Último día de noviembre, una pagina del calendario, de la vida que se marcha y no volverá, desde mi ventana se funden un cielo encapotado, con los árboles amarillentos que van soltando sus hojas al compás del viento. Todo parece invitar a la tristeza y la melancolía. No sé porqué el otoño es mi estación favorita, puede que sea porque en el se mezclan el frío y el calor, el amarillo y el verde, la nostalgia y la esperanza, por lo fácil que resulta para meterse dentro de uno mismo y bucear en el fondo del espíritu.
Todo inevitablemente se enreda: vivencias del pasado, con ráfagas del presente e ilusiones del futuro. Surgen preguntas esparramadas en toda una vida. Intentas guiar los pensamientos aunque muchas veces, no lo consigas. Ver el lado bueno de las cosas por más que no resulte fácil.
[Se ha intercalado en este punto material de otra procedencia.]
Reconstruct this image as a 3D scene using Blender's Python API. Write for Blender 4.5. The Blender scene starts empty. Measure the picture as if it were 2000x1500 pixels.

Hay veces que aunque parezca uno estar triste, el alma se siente alegre, hasta surgen momentos que aunque caigan las lágrimas, estas aparecen como sonrisas del alma.
La gente camina rauda por las calles, los coches siguen con sus acelerones y frenadas como si estuvieran en un rally. El trajín del día a día, el intento de abarcarlo todo sin pararse a pensar para qué tanto agobio. Es importante saber y tener un buen destino. Recuerdo que de chavaluco tenía un caballo que me llevaba a muchas partes. Yo montado en él, a veces medio dormido, no me daba cuenta de que llegabamos al lugar pero tampoco hacía falta, el Moro, mi caballo, se paraba por su cuenta al llegar al destino, a la tierra que aquel día tocaba trabajar, yo le daba unas palmadas en su cuello para darle las gracias y al tajo.